From my first week as a New New Yorker I was in awe.  Joan Jett haircuts, Dark hair and bangs, Morrissey t shirts, tight jeans and Jordan 3s, Chanel, and on and on.  Rich girls, poor girls, middle class girls, around the way girls.  Everywhere i went i saw girls who looked just like everything i ever wanted.  Was this some oasis of women outcast from their home towns for being smart funny and cool?  Was growing up or coming of age in new york the secret ingredient that turned the average girl into some whip smart style queen?  I dove blindly into the fray, examining as many as would let me.  A years worth of investigation proved beyond a doubt that these were the same women I had always known.  Sure they were better dressed and had the perfect face framing hair cuts but their obsession with cool made them intolerable.  They were always scurrying around downtown hooking up with people that were a “good look.”  The right person to help your image as a downtown photographer, the cool guy that a jewelry designer is supposed to date, that girl or guy in that Polaroid in that Vice article, and on and on.  Id like to think i made it through this experimentation with my value system in tact.  I’m still the guy who’s willing to get to know someone even if her shoes are ugly and she cant dress for shit or has a lame job?

WRONG.

I’m still obsessed, and I still play these games.  I know it’s retarded, but i do it anyway.  I went on a date recently with a really cool girl.  She showed up in a Jean Paul Gaultier one piece shirt and skirt combo, black stocking and the perfect heels.  The date was really nice.  We ended up fooling around but not sleeping together.  It never went anywhere and I remember her clothes the most.  I blame new york.  This is how it is here.  You either drop your small town baggage and dive the fuck in or you’re stuck out in Williamsburg, hooking up with girls just as ugly as the ones you fooled around  up with when you lived in Portland.  No fucking thanks. 
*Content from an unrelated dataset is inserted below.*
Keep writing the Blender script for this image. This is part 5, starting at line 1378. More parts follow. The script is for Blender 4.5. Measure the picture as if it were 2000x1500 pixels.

I still believe my perfect match is out there, Gaultier on Saturday night, Cure T shirt Sunday during brunch.  Her clothes and music taste don’t define her but she always looks amazing, and when she opens her mouth to speak I don’t cringe.  She’s always saying something smart and funny.   Although her words are occasionally dark, collateral damage from her stint as “mildly goth” in high school, she always manages to be positive and keep me pointed in the right direction.  The perfect combination of style and substance.  New York has heaped these unhealthy expectations of opposite sex upon me and I would not have it any other way.